Instructions to follow
Everything from the first line to the line containing "COL = sc.collection" is to be repeated exactly; nothing past it.

Supplied information
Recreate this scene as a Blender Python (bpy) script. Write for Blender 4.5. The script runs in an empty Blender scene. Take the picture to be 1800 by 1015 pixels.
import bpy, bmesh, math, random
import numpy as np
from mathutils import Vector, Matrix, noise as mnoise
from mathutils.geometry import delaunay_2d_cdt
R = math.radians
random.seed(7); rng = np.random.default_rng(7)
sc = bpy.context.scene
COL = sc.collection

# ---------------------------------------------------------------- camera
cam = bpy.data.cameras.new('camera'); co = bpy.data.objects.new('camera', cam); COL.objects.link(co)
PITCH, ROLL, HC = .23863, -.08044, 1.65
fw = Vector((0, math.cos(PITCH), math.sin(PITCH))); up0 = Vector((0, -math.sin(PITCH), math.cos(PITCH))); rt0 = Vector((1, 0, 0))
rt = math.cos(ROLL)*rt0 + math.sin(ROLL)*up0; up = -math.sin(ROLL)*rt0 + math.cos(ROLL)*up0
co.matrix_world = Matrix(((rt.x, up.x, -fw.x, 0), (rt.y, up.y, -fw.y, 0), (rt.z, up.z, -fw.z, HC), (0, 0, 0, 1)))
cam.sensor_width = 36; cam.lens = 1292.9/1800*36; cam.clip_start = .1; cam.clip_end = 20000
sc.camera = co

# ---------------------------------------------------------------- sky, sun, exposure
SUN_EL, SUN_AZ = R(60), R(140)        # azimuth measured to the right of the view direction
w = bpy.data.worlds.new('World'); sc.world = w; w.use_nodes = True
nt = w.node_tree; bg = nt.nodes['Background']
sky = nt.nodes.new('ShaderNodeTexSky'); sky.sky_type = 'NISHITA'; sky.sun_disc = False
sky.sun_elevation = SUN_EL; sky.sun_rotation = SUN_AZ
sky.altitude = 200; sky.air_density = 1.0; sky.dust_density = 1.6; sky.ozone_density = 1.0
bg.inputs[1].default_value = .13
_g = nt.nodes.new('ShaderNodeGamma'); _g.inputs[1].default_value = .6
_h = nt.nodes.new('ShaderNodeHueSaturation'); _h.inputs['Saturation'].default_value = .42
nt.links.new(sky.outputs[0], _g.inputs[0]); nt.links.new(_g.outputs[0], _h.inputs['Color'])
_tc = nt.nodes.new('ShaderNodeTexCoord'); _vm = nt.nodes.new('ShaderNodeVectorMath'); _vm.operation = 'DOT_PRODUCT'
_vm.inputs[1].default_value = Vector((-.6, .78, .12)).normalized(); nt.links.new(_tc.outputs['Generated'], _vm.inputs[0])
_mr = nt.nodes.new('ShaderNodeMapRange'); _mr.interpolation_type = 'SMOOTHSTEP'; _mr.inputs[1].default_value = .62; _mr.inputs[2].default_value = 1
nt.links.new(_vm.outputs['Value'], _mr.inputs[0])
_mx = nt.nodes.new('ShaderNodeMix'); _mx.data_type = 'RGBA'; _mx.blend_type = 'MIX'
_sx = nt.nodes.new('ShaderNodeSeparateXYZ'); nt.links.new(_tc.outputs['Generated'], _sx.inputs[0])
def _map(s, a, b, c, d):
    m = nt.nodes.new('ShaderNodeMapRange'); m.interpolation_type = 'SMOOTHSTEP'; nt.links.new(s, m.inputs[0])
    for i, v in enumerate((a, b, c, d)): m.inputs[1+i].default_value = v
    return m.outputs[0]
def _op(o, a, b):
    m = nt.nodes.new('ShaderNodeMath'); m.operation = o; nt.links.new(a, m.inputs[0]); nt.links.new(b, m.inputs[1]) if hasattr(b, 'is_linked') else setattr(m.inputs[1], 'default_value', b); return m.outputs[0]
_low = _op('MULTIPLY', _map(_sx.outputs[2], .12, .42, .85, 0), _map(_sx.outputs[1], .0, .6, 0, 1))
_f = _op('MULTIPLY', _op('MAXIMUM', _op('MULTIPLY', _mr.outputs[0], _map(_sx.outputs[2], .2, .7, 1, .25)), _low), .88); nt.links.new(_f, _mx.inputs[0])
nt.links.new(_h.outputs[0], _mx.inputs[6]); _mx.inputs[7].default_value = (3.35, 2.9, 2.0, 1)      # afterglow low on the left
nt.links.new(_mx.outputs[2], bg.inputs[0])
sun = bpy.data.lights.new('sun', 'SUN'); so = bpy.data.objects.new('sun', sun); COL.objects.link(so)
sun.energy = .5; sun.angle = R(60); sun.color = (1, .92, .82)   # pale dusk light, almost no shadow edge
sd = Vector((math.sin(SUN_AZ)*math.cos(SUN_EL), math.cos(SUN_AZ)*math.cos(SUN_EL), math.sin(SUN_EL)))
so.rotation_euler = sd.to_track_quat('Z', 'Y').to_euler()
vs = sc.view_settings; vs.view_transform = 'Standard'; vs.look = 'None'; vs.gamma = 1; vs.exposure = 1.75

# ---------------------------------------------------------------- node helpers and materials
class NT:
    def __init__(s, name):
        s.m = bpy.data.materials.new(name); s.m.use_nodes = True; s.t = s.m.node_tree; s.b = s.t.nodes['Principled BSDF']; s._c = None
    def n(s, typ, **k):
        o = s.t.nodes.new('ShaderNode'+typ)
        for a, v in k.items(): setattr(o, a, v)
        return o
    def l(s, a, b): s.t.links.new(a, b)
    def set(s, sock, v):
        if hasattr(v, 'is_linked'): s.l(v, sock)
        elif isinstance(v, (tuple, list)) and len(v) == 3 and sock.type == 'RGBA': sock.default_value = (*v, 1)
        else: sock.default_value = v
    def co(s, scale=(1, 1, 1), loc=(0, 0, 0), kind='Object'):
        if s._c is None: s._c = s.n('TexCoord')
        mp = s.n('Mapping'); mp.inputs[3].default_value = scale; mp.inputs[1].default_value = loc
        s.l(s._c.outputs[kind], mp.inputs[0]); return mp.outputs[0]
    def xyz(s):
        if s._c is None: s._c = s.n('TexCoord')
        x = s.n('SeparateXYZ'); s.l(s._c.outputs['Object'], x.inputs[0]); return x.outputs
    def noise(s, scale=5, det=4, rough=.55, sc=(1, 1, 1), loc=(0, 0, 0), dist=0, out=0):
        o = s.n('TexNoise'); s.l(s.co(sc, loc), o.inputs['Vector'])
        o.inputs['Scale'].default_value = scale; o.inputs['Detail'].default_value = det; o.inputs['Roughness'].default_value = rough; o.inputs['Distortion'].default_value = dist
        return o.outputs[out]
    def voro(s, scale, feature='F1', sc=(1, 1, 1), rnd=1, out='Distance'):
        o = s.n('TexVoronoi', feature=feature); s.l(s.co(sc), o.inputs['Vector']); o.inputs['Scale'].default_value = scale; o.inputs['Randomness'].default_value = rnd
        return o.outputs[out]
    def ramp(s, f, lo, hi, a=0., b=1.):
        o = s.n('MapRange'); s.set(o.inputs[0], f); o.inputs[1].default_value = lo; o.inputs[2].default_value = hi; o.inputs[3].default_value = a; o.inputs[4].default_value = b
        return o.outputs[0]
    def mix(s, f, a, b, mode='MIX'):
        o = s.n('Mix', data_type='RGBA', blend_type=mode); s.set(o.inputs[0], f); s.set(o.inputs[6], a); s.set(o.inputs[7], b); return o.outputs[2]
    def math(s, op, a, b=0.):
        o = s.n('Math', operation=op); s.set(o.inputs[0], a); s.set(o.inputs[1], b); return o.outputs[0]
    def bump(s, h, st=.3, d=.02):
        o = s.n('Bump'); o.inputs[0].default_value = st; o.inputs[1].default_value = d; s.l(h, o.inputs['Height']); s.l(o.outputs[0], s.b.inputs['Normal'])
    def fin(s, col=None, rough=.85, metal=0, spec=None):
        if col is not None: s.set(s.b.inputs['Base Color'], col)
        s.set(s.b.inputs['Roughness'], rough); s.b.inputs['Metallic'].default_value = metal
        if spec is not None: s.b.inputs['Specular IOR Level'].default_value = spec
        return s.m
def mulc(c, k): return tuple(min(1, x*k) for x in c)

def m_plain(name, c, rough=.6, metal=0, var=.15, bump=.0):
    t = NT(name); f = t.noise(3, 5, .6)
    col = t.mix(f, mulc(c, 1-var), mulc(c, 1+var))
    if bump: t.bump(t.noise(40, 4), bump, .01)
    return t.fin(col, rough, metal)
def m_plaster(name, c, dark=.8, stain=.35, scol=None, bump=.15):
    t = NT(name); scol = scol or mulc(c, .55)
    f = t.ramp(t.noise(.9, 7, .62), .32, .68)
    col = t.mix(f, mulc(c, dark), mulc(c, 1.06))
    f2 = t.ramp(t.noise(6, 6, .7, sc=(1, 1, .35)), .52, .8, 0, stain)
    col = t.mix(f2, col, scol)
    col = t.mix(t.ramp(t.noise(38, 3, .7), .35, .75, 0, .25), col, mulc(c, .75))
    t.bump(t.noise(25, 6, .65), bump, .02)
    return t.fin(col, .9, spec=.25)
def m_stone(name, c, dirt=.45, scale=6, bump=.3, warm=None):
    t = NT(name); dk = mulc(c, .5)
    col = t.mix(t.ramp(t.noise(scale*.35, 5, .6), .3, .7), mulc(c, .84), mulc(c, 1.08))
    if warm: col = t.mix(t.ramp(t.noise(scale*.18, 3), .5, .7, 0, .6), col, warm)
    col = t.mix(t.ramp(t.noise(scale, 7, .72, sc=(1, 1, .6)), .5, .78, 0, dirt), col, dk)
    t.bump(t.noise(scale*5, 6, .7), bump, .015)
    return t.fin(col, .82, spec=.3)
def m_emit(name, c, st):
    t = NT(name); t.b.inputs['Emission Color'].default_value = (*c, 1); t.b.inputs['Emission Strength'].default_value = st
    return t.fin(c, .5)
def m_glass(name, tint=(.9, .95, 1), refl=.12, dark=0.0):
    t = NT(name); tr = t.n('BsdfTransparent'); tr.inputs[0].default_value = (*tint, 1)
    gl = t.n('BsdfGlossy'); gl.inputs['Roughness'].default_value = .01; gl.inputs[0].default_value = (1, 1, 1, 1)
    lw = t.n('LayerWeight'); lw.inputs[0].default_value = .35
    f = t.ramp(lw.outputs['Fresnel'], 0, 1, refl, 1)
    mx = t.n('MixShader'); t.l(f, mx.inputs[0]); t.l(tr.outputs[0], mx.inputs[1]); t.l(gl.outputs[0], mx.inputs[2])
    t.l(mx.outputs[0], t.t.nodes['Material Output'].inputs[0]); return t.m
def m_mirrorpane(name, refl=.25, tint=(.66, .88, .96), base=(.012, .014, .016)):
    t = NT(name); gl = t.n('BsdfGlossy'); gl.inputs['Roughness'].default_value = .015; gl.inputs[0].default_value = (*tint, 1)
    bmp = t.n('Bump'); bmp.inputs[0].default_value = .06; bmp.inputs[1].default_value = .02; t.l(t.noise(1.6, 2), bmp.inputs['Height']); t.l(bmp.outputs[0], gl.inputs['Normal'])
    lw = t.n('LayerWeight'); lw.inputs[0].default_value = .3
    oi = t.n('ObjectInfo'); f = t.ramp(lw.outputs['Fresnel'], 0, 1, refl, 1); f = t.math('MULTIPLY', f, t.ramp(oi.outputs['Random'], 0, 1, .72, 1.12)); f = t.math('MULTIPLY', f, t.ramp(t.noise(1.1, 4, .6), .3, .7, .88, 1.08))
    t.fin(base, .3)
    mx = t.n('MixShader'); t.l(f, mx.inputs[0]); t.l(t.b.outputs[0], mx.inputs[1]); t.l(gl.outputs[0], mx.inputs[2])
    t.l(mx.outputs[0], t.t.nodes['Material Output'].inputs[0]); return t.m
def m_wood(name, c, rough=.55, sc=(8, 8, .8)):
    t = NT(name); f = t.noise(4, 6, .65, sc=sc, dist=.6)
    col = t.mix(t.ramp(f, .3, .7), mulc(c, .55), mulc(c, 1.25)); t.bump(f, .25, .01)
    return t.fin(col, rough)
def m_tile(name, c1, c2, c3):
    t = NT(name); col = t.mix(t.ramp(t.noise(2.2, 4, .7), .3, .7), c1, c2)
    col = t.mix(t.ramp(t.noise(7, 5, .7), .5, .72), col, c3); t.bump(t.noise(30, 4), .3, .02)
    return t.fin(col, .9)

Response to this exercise
Recreate this scene as a Blender Python (bpy) script. Write for Blender 4.5. The script runs in an empty Blender scene. Take the picture to be 1800 by 1015 pixels.
import bpy, bmesh, math, random
import numpy as np
from mathutils import Vector, Matrix, noise as mnoise
from mathutils.geometry import delaunay_2d_cdt
R = math.radians
random.seed(7); rng = np.random.default_rng(7)
sc = bpy.context.scene
COL = sc.collection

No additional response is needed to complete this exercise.